Restos mortales de enemigos caídos

Este relato ha sido confirmado en este estudio que analiza cuarenta y cinco muestras de piel y pelaje procedentes de dieciocho enterramientos de los siglos V-IV a.C. localizados en el sur de Ucrania mediante la técnica de la huella peptídica, consistente en el análisis de proteínas: queratina para el pelaje y colágeno para el cuero. Aunque la mitad de las muestras proceden de animales domesticados, como ovejas, cabras, vacas y caballos, también aparecen ejemplos de animales salvajes, desde ardillas a zorros pasando por otros predadores, sobresaliendo la presencia de esa piel humana en unos carcajes que confirma, por lo demás, el hasta ahora único hallazgo similar en el kurgan ruso de Yakovlevskiy.

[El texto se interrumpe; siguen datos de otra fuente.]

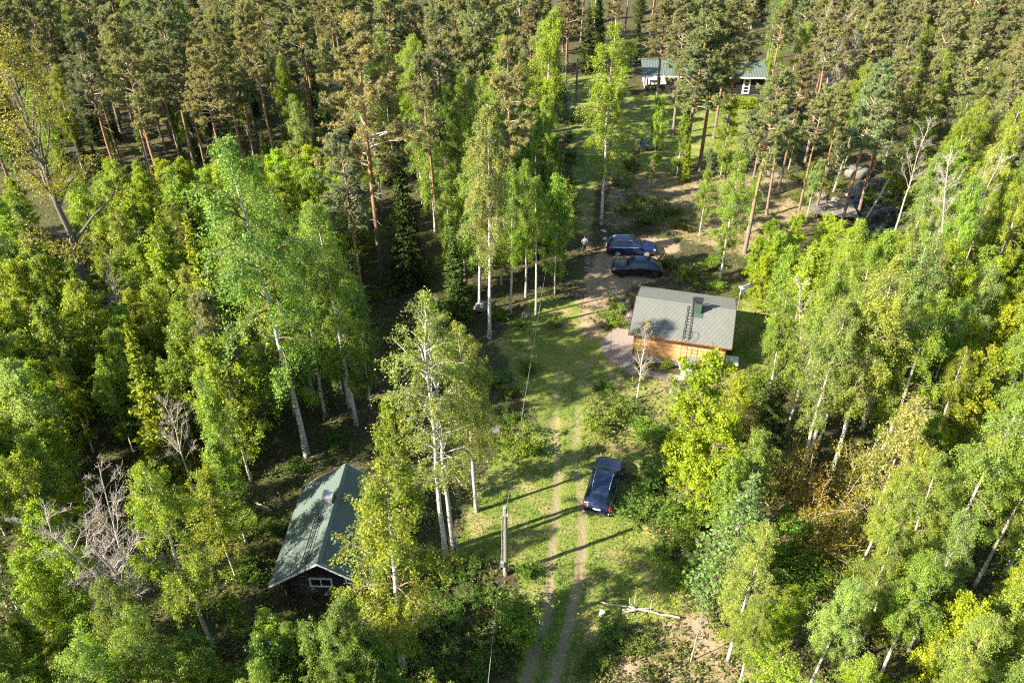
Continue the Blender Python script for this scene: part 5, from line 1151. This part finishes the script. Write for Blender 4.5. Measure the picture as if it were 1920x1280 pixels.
for t in TREES:
    if t['label']: continue
    p = PX(t['x'], t['y'], t['h'] * .6); best = None
    for ph, lx, ly, lh in LAND:
        q = PX(lx, ly, lh * .6); d = math.hypot(p[0] - q[0], (p[1] - q[1]) * 1.3)
        if best is None or d < best[0]: best = (d, ph, q, ly)
    d, ph, q, ly = best; dy = t['y'] - ly
    rel = 'behind' if dy > 2.5 and abs(p[0] - q[0]) < 160 else 'in front of' if dy < -2.5 and abs(p[0] - q[0]) < 160 else ('left of' if p[0] < q[0] else 'right of')
    key = f"{size_word(t)} {'' if t['kind'] == 'bare_tree' else t['tint'] + ' '}{PHR[t['kind']]} {rel} {ph}"
    key = ' '.join(key.split()); need.setdefault(key, []).append((d, t))
for key, L_ in need.items():
    for i, (d, t) in enumerate(sorted(L_, key=lambda a: a[0])): t['label'] = key if len(L_) == 1 else f'{ORD[min(i, len(ORD) - 1)]} {key}'
cnt = {}
for t in TREES:
    k = t['kind']; vs = PROTO[k]; i = cnt.get(k, 0); cnt[k] = i + 1
    h0, parts = vs[t['var'] if t['var'] is not None else int(rng.integers(len(vs)))]
    sc = t['h'] / h0; x, y = t['x'], t['y']
    nm = NAME[k]; e = thing(nm, t['label'], CATG[k], (x, y, gz(x, y) - .05), float(rng.uniform(0, 2 * pi)), f"{'birches' if CATG[k] == 'birch' else 'larches' if CATG[k] == 'larch' else CATG[k] + 's'} of the woodland" if k not in ('bush', 'budding_bush') else 'shrubs round the clearing')
    wd = t['wide'] * float(rng.uniform(.92, 1.1)); e.scale = (sc * wd, sc * wd, sc)
    lx, ly = t['lean'] if t['lean'] else rng.normal(size=2) * .018
    e.rotation_mode = 'ZXY'                                  # spin first, then lean in world axes
    e.matrix_basis = Matrix.Translation(e.location) @ Matrix.Rotation(float(lx), 4, 'Y') @ Matrix.Rotation(float(-ly), 4, 'X') @ Matrix.Rotation(e.rotation_euler.z, 4, 'Z') @ Matrix.Diagonal((*e.scale, 1))
    c = np.array(TINT[t['tint']]) * rng.uniform(.86, 1.14) * (1 + rng.normal(size=3) * .05)
    for pt in parts:
        if pt is None: continue
        o = link(pt[0], pt[1], e); o.color = (*[float(v) for v in c], 1)
print('TREES', len(TREES), cnt)

# ---------------------------------------------------------------- hedge at the log house
def hedge():
    r = np.random.default_rng(3); a = P(1300, 201); b = P(1418, 206); n = 7000
    cx, cy = (a[0] + b[0]) / 2, (a[1] + b[1]) / 2 + .6; t = thing('hedge', 'yellow green clipped hedge along the front of the log house', 'hedge', (cx, cy, gz(cx, cy)), math.atan2(b[1] - a[1], b[0] - a[0])); L = math.hypot(b[0] - a[0], b[1] - a[1])
    q = r.uniform(-1, 1, (n, 3)); q = q / np.maximum(np.abs(q).max(1), .01)[:, None] * r.uniform(.8, 1.05, n)[:, None]
    C = np.stack([q[:, 0] * L / 2, q[:, 1] * .75, .68 + q[:, 2] * .62 + .12 * np.sin(q[:, 0] * 17)], -1); C[:, 2] = np.maximum(C[:, 2], .03); v, f = kites(C, .24 * r.uniform(.6, 1.3, n), r, .6)
    link('foliage', mesh_np('hedge_foliage', v, f, M['broad_leaf']), t)
    s = MB()
    for x in np.linspace(-L / 2 + .2, L / 2 - .2, 14): s.tube([(x, 0, 0), (x + r.normal() * .1, r.normal() * .1, .6), (x + r.normal() * .2, r.normal() * .2, 1.1)], [.03, .02, .01], 4)
    s.build('stems', M['twig'], t)
hedge()

# ---------------------------------------------------------------- grass, undergrowth, flowers: what nobody could count
def polys(X, Y, ps, m=0): 
    d = np.full(X.shape, 1e9)
    for p in ps: d = np.minimum(d, sd_poly(X, Y, p))
    return d
def frustum_pts(r, n, y0=18, y1=130):
    v = r.uniform(-330, 1300, n); u = r.uniform(-40, 1960, n); d = CAM_H / (sin(PITCH) + (v - 640) / FPX * cos(PITCH)); return (u - 960) / FPX * d, d * (cos(PITCH) - (v - 640) / FPX * sin(PITCH))
def away(X, Y):
    ok = np.ones(X.shape, bool)
    for cx, cy, hx, hy, a in ((13.85, 53.05, 3.55, 3.25, -15), (-10.1, 30.95, 2.45, 2.8, -2), (28.3, 119.6, 8.4, 3.4, -3)):
        c, s = cos(R(a)), sin(R(a)); lx = (X - cx) * c + (Y - cy) * s; ly = -(X - cx) * s + (Y - cy) * c; ok &= ~((np.abs(lx) < hx) & (np.abs(ly) < hy))
    return ok & (sd_poly(X, Y, POND) > .2)
def clump(X, Y): return .5 + .5 * np.sin(X * 1.7 + 2 * np.sin(Y * .9)) * np.sin(Y * 1.9 + 1.7 * np.sin(X * 1.1)) + .25 * np.sin(X * 4.3 + Y * 3.1) 
def stuff(name, C, size, r, upb, asp, mat, label, T=None):
    v, f = kites(C, size, r, upb, asp, T); tag(link(name, mesh_np(name, v, f, mat)), label, kind='stuff')
r = np.random.default_rng(11); X, Y = frustum_pts(r, 420000)
lawn = polys(X, Y, [LAWN, LAWN2, LAWN3]); dirt = np.minimum(np.maximum(sd_poly(X, Y, PARK), sd_poly(X, Y, GRAVEL) * 0 - 9), sd_poly(X, Y, GRAVEL)); rut = np.minimum(dist_line(X, Y, RUT_A), dist_line(X, Y, RUT_B)); med = np.minimum(sd_poly(X, Y, MEADOW), sd_poly(X, Y, HEATH)); ok = away(X, Y) & (dirt > .3) & (rut > .38)
g = ok & (lawn < .3) & (med > 0); s = g & (r.random(len(X)) < .8); n = s.sum(); z = hgt(X[s], Y[s]); sz = r.uniform(.08, .17, n)
stuff('lawn_grass', np.stack([X[s], Y[s], z + sz * .38], -1), sz, r, .0, .35, M['grass_blade'], 'short mown grass of the clearing', np.stack([r.normal(size=n) * .5, r.normal(size=n) * .5, np.ones(n)], -1))
g = ok & (med < .6) & (r.random(len(X)) < np.clip(clump(X, Y), .15, 1)); n = g.sum(); z = hgt(X[g], Y[g]); sz = r.uniform(.12, .34, n)
stuff('meadow_grass', np.stack([X[g], Y[g], z + sz * .4 * r.random(n) * 1.4], -1), sz, r, .2, .34, M['grass_blade'], 'rough meadow grass and heather on the banks', np.stack([r.normal(size=n) * .7, r.normal(size=n) * .7, np.ones(n)], -1))
g = ok & (lawn > 0) & (med > 0) & (Y < 125) & (r.random(len(X)) < np.clip(clump(X, Y) * .95, .04, 1)); n = g.sum(); z = hgt(X[g], Y[g]); sz = r.uniform(.09, .24, n)
stuff('undergrowth', np.stack([X[g], Y[g], z + .04 + r.random(n) ** 2 * .55 * np.clip(clump(X[g], Y[g]), .2, 1)], -1), sz, r, .9, .6, M['floor_leaf'], 'low leafy undergrowth and bilberry on the forest floor')
g = []
for px, py, nn, sp in ((1210, 1110, 40, 1.3), (1275, 1120, 50, 1.2), (1180, 1190, 40, 1.4), (1300, 1090, 40, 1.0), (1240, 1170, 40, 1.3), (1225, 1010, 20, .8), (1270, 1030, 30, .9)):
    x, y, _ = P(px, py); g.append(np.stack([x + r.normal(size=nn) * sp, y + r.normal(size=nn) * sp, r.uniform(.2, .4, nn)], -1))
g = np.concatenate(g); M['dandelion'] = plain('dandelion', (.75, .50, .01), .7, .2, var=.1); stuff('dandelion_flowers', g, r.uniform(.05, .10, len(g)), r, 2.5, .95, M['dandelion'], 'yellow dandelion flowers in the rough grass')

Así pues, estos yacimientos, contemporáneos a Herodoto, verifican lo dicho por el padre de la historia pero no reflejan, ni de lejos, una costumbre privativa escita. Disponemos de numerosos ejemplos en la historia acerca del trato vejatorio dado a los restos mortales de los enemigos caídos. Sin acudir a prácticas reconocibles contemporáneas extintas, como las tzanzas o cabezas reducidas propias de los shuar amazónicos o al canibalismo ritual de los korowai de Papua Nueva Guinea, la antigüedad abunda en ejemplos. El paralelo más obvio es el del emperador romano Valeriano que, capturado por el persa Sapor, acabó por perder literalmente un pellejo que, según Lactancio, fue convertido en una bolsa que adornó un templo persa. Por su parte, los hicsos que dominaron el Bajo Egipto durante el Segundo Período Intermedio seccionaban las manos de los enemigos, almacenándolas como trofeos o los íberos que, como lo demuestran los hallazgos de Puig Castellar y Ullastret, decapitaban a sus enemigos, atravesaban sus cabezas con unos clavos de hierro de más de veinte centímetros que luego decoraban las fachadas de sus edificios. En definitiva, una cuestión interesantísima, en definitiva, y sobre la cual bien vale la pena perder la cabeza, metafóricamente, a través de la lectura del magnífico «Cabezas Cortadas y cadáveres ultrajados» del prehistoriador Francisco Gracia Alonso (Desperta Ferro, 2019).